Simulation of signal losses in highly pixelated scintillator arrays read out by discrete photodetectors

The performance of scintillation detectors used in Positron Emission Tomography imaging strongly depends on the scintillation light transport from the crystal to the photodetector. In highly pixelated scintillator arrays with individual pixels approaching millimetric cross section, the loss of signal is compounded with crosstalk effects, squandering valuable signal to adjacent pixels, and with light absorption in lateral faces adhesive materials and imperfect reflectors. The purpose of this simulation study is to uncover processes responsible for light losses in scintillator arrays. Four sources of losses through crosstalk between pixels were identified, namely 1) escaping photoelectrons to other pixels after photoelectric interactions, 2) X-ray fluorescence and Auger emission, 3) reflector transparency to scintillation light, and 4) light leakage to other crystals due to adhesive material between reflectors and scintillators in which optical photons can propagate to other crystals.
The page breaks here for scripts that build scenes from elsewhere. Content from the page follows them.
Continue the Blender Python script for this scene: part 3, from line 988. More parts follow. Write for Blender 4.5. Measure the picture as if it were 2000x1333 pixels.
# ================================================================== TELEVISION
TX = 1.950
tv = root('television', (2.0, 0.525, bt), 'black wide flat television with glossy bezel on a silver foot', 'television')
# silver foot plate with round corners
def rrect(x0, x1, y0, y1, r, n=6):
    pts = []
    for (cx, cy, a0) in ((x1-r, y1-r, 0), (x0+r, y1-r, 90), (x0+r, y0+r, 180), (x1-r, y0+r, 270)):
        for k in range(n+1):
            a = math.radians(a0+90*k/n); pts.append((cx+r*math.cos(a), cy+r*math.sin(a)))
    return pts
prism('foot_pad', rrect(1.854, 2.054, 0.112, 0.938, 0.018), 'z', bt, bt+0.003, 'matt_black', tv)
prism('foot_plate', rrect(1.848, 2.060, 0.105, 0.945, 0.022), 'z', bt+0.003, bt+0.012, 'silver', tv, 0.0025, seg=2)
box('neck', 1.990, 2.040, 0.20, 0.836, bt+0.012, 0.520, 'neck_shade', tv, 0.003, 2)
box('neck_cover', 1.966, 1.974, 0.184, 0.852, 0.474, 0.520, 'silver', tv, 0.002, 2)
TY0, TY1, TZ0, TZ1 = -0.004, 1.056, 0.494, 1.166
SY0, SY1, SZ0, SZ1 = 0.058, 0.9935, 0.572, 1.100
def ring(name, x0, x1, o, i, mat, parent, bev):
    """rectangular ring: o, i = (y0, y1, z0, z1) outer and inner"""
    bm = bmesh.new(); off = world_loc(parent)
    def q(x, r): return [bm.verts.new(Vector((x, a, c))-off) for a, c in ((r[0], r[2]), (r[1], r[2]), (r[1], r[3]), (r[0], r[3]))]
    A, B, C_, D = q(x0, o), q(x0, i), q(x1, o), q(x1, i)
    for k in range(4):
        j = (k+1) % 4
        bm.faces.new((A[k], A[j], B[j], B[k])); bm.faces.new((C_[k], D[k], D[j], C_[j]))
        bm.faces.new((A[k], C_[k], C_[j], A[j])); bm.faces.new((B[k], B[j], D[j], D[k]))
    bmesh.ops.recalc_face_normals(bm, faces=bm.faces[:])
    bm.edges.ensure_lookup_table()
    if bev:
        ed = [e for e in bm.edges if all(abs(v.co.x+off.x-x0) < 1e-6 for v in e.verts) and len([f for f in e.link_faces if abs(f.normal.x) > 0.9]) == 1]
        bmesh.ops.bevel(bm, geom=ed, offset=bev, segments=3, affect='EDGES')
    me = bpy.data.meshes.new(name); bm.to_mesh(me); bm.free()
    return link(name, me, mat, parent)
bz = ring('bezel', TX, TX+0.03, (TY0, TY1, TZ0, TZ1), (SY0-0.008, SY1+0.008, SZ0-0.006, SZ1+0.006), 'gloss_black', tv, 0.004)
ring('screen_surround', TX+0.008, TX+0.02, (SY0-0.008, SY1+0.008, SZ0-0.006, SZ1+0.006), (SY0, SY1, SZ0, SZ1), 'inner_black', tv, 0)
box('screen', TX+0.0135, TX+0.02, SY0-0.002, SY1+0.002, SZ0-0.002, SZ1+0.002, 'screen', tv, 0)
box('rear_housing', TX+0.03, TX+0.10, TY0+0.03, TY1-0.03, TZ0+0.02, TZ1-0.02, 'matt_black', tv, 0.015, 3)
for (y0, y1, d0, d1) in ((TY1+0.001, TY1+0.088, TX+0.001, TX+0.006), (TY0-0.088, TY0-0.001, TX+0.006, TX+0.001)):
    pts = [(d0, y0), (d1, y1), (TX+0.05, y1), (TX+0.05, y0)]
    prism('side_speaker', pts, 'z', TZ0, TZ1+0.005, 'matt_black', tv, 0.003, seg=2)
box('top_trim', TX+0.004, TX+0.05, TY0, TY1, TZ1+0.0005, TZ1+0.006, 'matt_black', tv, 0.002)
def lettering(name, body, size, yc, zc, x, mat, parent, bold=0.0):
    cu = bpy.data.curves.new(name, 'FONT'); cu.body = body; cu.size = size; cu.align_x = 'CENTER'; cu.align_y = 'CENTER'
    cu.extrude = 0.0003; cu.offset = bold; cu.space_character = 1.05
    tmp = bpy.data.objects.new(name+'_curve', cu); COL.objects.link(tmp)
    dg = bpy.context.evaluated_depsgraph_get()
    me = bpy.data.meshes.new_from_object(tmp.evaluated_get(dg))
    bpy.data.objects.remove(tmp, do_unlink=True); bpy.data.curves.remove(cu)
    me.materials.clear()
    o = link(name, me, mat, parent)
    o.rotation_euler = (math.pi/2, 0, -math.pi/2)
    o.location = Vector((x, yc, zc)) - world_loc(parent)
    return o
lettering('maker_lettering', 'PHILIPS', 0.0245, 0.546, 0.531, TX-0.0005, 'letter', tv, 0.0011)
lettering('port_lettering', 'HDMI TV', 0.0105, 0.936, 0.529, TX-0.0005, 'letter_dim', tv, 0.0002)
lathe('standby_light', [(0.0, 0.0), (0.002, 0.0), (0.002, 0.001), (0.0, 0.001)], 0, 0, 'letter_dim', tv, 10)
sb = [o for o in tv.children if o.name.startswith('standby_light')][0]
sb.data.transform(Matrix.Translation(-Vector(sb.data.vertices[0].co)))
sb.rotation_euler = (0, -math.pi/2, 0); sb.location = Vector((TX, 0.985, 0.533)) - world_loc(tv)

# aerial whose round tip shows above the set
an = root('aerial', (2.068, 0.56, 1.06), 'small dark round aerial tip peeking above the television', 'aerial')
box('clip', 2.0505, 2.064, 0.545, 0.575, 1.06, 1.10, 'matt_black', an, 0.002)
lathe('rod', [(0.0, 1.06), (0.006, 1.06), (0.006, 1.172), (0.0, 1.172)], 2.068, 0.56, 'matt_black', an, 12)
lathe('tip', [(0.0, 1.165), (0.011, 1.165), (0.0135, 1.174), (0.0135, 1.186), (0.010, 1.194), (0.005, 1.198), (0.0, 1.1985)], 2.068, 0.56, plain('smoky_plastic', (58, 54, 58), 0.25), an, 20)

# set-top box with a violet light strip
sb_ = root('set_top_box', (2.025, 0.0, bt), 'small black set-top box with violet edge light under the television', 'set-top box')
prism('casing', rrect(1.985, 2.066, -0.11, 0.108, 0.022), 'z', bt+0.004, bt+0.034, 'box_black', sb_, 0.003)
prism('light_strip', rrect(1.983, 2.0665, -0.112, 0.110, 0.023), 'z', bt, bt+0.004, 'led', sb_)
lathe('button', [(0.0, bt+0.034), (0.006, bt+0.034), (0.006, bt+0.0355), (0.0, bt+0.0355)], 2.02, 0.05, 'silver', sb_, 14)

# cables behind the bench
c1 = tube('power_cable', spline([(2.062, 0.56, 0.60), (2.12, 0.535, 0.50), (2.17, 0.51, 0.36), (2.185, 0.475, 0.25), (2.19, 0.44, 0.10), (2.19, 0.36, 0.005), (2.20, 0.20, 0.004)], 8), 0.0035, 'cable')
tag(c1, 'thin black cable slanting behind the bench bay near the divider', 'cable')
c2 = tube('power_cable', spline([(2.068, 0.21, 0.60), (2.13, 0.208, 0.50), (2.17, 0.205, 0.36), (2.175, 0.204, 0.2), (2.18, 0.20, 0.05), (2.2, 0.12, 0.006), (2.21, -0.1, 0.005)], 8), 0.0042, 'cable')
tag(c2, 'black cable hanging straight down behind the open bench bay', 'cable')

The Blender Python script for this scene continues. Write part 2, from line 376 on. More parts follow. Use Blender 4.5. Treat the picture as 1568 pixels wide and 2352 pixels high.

An important source of signal loss and energy resolution degradation was found to be related to the transmittance of the adhesive material used to bond reflectors to scintillators. Moreover, the angular distribution of scintillation photons impinging on the detection face was assessed in order to weigh the proportion of trapped photons through total internal reflection due to the refractive index difference between scintillators and optical coupling medium.